**REQUEST:** Write out each line that follows exactly as it stands, without the pictures.
[Start of TASK INPUTS]
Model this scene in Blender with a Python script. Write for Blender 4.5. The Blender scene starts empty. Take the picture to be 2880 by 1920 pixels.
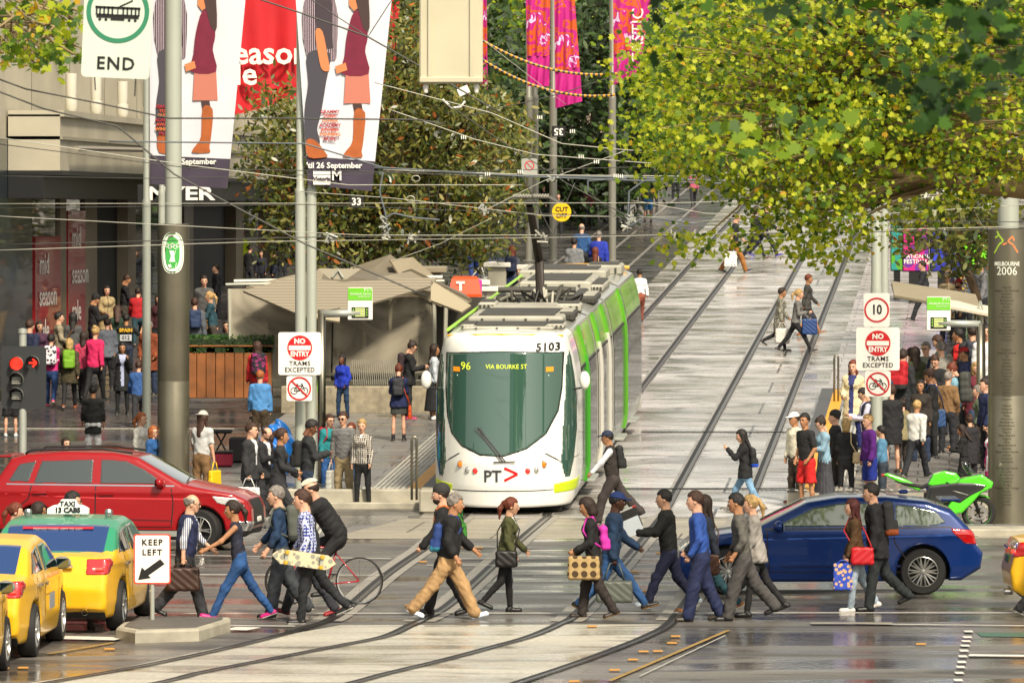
import bpy, bmesh, math, random
import numpy as np
from mathutils import Vector, Matrix
random.seed(7)
SC = bpy.context.scene
COL = SC.collection
R = math.radians
# ---------------------------------------------------------------- camera, sky, sun, exposure
F, CX, HY, HC = 16000.0, 1440.0, 592.6, 5.6
cam = bpy.data.cameras.new('camera'); cam.lens = 200; cam.sensor_width = 36
cam.shift_y = -(960 - HY) / 2880; cam.clip_start = 1; cam.clip_end = 4000
cam.dof.use_dof = True; cam.dof.focus_distance = 96; cam.dof.aperture_fstop = 9
camo = bpy.data.objects.new('camera', cam); COL.objects.link(camo)
camo.location = (0, 0, HC); camo.rotation_euler = (R(90), 0, 0); SC.camera = camo
SUN_EL, SUN_AZ = 46, 158          # azimuth measured from +Y clockwise: behind the camera, a little to the right
world = bpy.data.worlds.new('World'); SC.world = world; world.use_nodes = True
nt = world.node_tree; bg = nt.nodes['Background']
sky = nt.nodes.new('ShaderNodeTexSky'); sky.sky_type = 'NISHITA'; sky.sun_disc = False
sky.sun_elevation = R(SUN_EL); sky.sun_rotation = R(SUN_AZ); sky.air_density = 1.2; sky.dust_density = 2.5; sky.ozone_density = 1
hs = nt.nodes.new('ShaderNodeHueSaturation'); hs.inputs['Saturation'].default_value = 0.28
nt.links.new(sky.outputs[0], hs.inputs['Color']); wm = nt.nodes.new('ShaderNodeMix'); wm.data_type = 'RGBA'; wm.blend_type = 'MULTIPLY'; wm.inputs[0].default_value = 1; wm.inputs[7].default_value = (1, .95, .85, 1)   # thin warm overcast
nt.links.new(hs.outputs[0], wm.inputs[6]); nt.links.new(wm.outputs[2], bg.inputs['Color'])
bg.inputs['Strength'].default_value = 0.115
sun = bpy.data.lights.new('sun', 'SUN'); sun.energy = 3.5; sun.angle = R(7); sun.color = (1, .88, .7)
suno = bpy.data.objects.new('sun', sun); COL.objects.link(suno)
suno.rotation_euler = (R(90 - SUN_EL), 0, R(180 - SUN_AZ)); suno.location = (0, 0, 40)
SC.view_settings.view_transform = 'Standard'; SC.view_settings.look = 'None'
SC.view_settings.exposure = 0.64; SC.view_settings.gamma = 1
SC.render.engine = 'CYCLES'
SC.cycles.max_bounces = 6; SC.cycles.transparent_max_bounces = 12; SC.cycles.use_denoising = True
SC.cycles.caustics_reflective = False; SC.cycles.caustics_refractive = False
# ---------------------------------------------------------------- photograph to ground
SL, Y0 = 0.0432, 104.2
def zg(Y): return 0.0 if Y < Y0 else SL * (Y - Y0)
def gY(y, e=0.0):
    Y = F * (HC - e) / max(y - HY, 1e-3)
    if 0 < Y < Y0: return Y
    return F * (HC - e + SL * Y0) / (y - HY + SL * F)
def G(x, y, e=0.0):
    Y = gY(y, e); return Vector(((x - CX) * Y / F, Y, zg(Y) + e))
def P(x, y, Y): return Vector(((x - CX) * Y / F, Y, HC - (y - HY) * Y / F))
TD = 0.079                                   # the tracks' sideways drift per metre
def T(off, Y, e=0.0): return Vector((TD * Y + off, Y, zg(Y) + e))
# ---------------------------------------------------------------- tags and objects
def tag(o, label=None, cat=None, group=None, kind=None):
    if label: o['label'] = label
    if cat: o['category'] = cat
    if group: o['group'] = group
    if kind: o['kind'] = kind
    return o
def empty(name, loc=(0, 0, 0), rz=0.0, label=None, cat=None, group=None):
    o = bpy.data.objects.new(name, None); COL.objects.link(o); o.location = loc; o.rotation_euler = (0, 0, rz)
    o.empty_display_size = .1
    return tag(o, label, cat, group)
def hexc(h):
    h = h.lstrip('#'); c = [int(h[i:i + 2], 16) / 255 for i in (0, 2, 4)]
    return tuple(v / 12.92 if v <= .04045 else ((v + .055) / 1.055) ** 2.4 for v in c) + (1.0,)
MC = {}
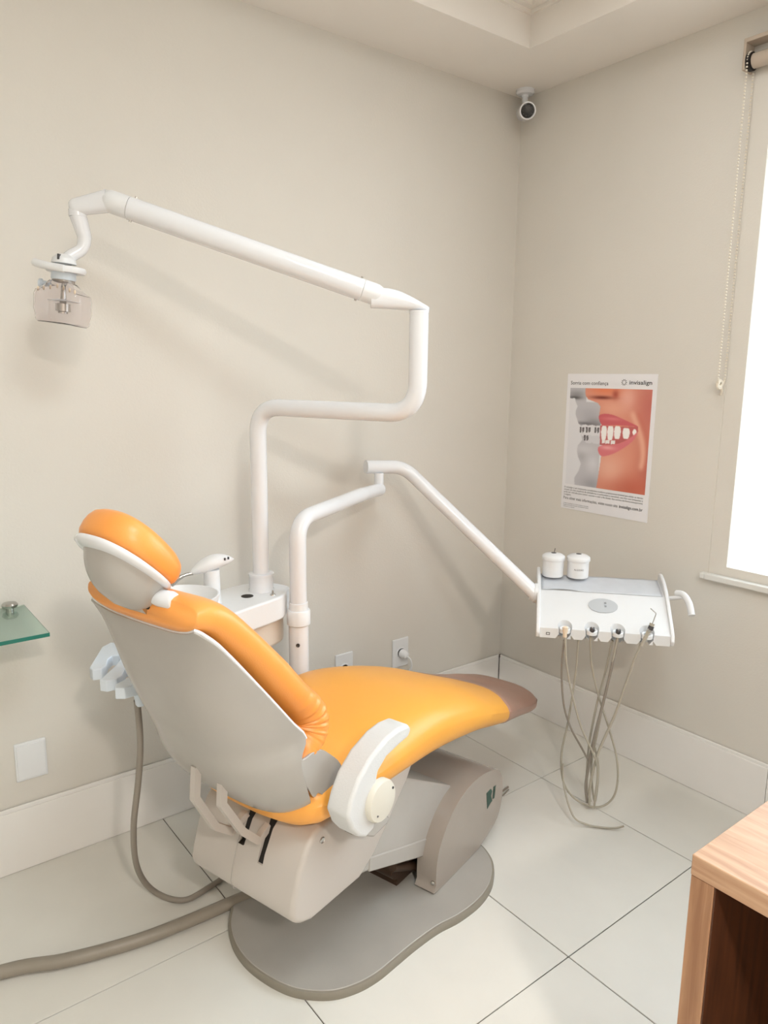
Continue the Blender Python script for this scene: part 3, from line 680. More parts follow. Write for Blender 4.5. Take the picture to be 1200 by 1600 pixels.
[End of TASK INPUTS]
**OUTPUT BELOW:**
Model this scene in Blender with a Python script. Write for Blender 4.5. The Blender scene starts empty. Take the picture to be 2880 by 1920 pixels.
import bpy, bmesh, math, random
import numpy as np
from mathutils import Vector, Matrix
random.seed(7)
SC = bpy.context.scene
COL = SC.collection
R = math.radians
# ---------------------------------------------------------------- camera, sky, sun, exposure
F, CX, HY, HC = 16000.0, 1440.0, 592.6, 5.6
cam = bpy.data.cameras.new('camera'); cam.lens = 200; cam.sensor_width = 36
cam.shift_y = -(960 - HY) / 2880; cam.clip_start = 1; cam.clip_end = 4000
cam.dof.use_dof = True; cam.dof.focus_distance = 96; cam.dof.aperture_fstop = 9
camo = bpy.data.objects.new('camera', cam); COL.objects.link(camo)
camo.location = (0, 0, HC); camo.rotation_euler = (R(90), 0, 0); SC.camera = camo
SUN_EL, SUN_AZ = 46, 158          # azimuth measured from +Y clockwise: behind the camera, a little to the right
world = bpy.data.worlds.new('World'); SC.world = world; world.use_nodes = True
nt = world.node_tree; bg = nt.nodes['Background']
sky = nt.nodes.new('ShaderNodeTexSky'); sky.sky_type = 'NISHITA'; sky.sun_disc = False
sky.sun_elevation = R(SUN_EL); sky.sun_rotation = R(SUN_AZ); sky.air_density = 1.2; sky.dust_density = 2.5; sky.ozone_density = 1
hs = nt.nodes.new('ShaderNodeHueSaturation'); hs.inputs['Saturation'].default_value = 0.28
nt.links.new(sky.outputs[0], hs.inputs['Color']); wm = nt.nodes.new('ShaderNodeMix'); wm.data_type = 'RGBA'; wm.blend_type = 'MULTIPLY'; wm.inputs[0].default_value = 1; wm.inputs[7].default_value = (1, .95, .85, 1)   # thin warm overcast
nt.links.new(hs.outputs[0], wm.inputs[6]); nt.links.new(wm.outputs[2], bg.inputs['Color'])
bg.inputs['Strength'].default_value = 0.115
sun = bpy.data.lights.new('sun', 'SUN'); sun.energy = 3.5; sun.angle = R(7); sun.color = (1, .88, .7)
suno = bpy.data.objects.new('sun', sun); COL.objects.link(suno)
suno.rotation_euler = (R(90 - SUN_EL), 0, R(180 - SUN_AZ)); suno.location = (0, 0, 40)
SC.view_settings.view_transform = 'Standard'; SC.view_settings.look = 'None'
SC.view_settings.exposure = 0.64; SC.view_settings.gamma = 1
SC.render.engine = 'CYCLES'
SC.cycles.max_bounces = 6; SC.cycles.transparent_max_bounces = 12; SC.cycles.use_denoising = True
SC.cycles.caustics_reflective = False; SC.cycles.caustics_refractive = False
# ---------------------------------------------------------------- photograph to ground
SL, Y0 = 0.0432, 104.2
def zg(Y): return 0.0 if Y < Y0 else SL * (Y - Y0)
def gY(y, e=0.0):
    Y = F * (HC - e) / max(y - HY, 1e-3)
    if 0 < Y < Y0: return Y
    return F * (HC - e + SL * Y0) / (y - HY + SL * F)
def G(x, y, e=0.0):
    Y = gY(y, e); return Vector(((x - CX) * Y / F, Y, zg(Y) + e))
def P(x, y, Y): return Vector(((x - CX) * Y / F, Y, HC - (y - HY) * Y / F))
TD = 0.079                                   # the tracks' sideways drift per metre
def T(off, Y, e=0.0): return Vector((TD * Y + off, Y, zg(Y) + e))
# ---------------------------------------------------------------- tags and objects
def tag(o, label=None, cat=None, group=None, kind=None):
    if label: o['label'] = label
    if cat: o['category'] = cat
    if group: o['group'] = group
    if kind: o['kind'] = kind
    return o
def empty(name, loc=(0, 0, 0), rz=0.0, label=None, cat=None, group=None):
    o = bpy.data.objects.new(name, None); COL.objects.link(o); o.location = loc; o.rotation_euler = (0, 0, rz)
    o.empty_display_size = .1
    return tag(o, label, cat, group)
def hexc(h):
    h = h.lstrip('#'); c = [int(h[i:i + 2], 16) / 255 for i in (0, 2, 4)]
    return tuple(v / 12.92 if v <= .04045 else ((v + .055) / 1.055) ** 2.4 for v in c) + (1.0,)
MC = {}
Continue the Blender Python script for this scene: part 3, from line 680. More parts follow. Write for Blender 4.5. Take the picture to be 1200 by 1600 pixels.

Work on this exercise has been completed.